Perhaps it should come as no surprise, then, that sleep is a topic Ricci explores in a new novel of the same name. Sleep tells the story of David Pace, a former rising star in the world of academia who, at the novel’s outset, is trapped in a volatile marriage and is struggling to get his career, which has never lived up to the promise of his first book, back on track. Many of his troubles can be traced to his sleep problems, which he keeps hidden from his family despite the fact they’re growing worse – on the opening page he’s nearly involved in a high-speed collision after momentarily falling asleep at the wheel of his car; only the cries of his five-year-old son, sitting in the backseat, saves them both.
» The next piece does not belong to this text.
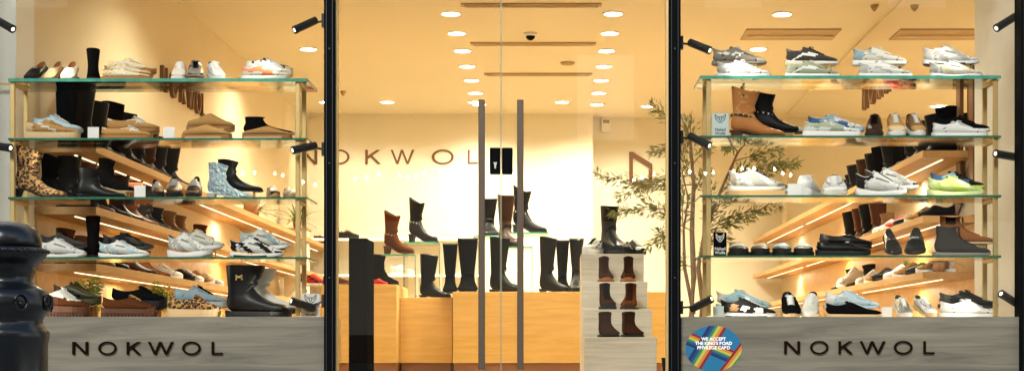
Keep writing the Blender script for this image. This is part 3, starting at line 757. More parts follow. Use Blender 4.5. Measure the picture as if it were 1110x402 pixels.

Still, Sleep resembles nothing so much as a car crash in slow motion, played out over the subsequent 200 pages, as David’s life disentegrates both professionally and personally. “I can honestly say it’s not autobiographical,” says Ricci, who is married to the writer Erika de Vasconcelos, though in Sleep’s acknowledgments he thanks his children “for helping to spare me the fate of the protagonist in this novel.”

Ricci was raised in a household where there weren’t a lot of rules about sleep. His father, he says, would often head out after work to a club to play cards; after their mom fell asleep in front the television, Ricci and his siblings would stay up to watch a movie or The Tonight Show.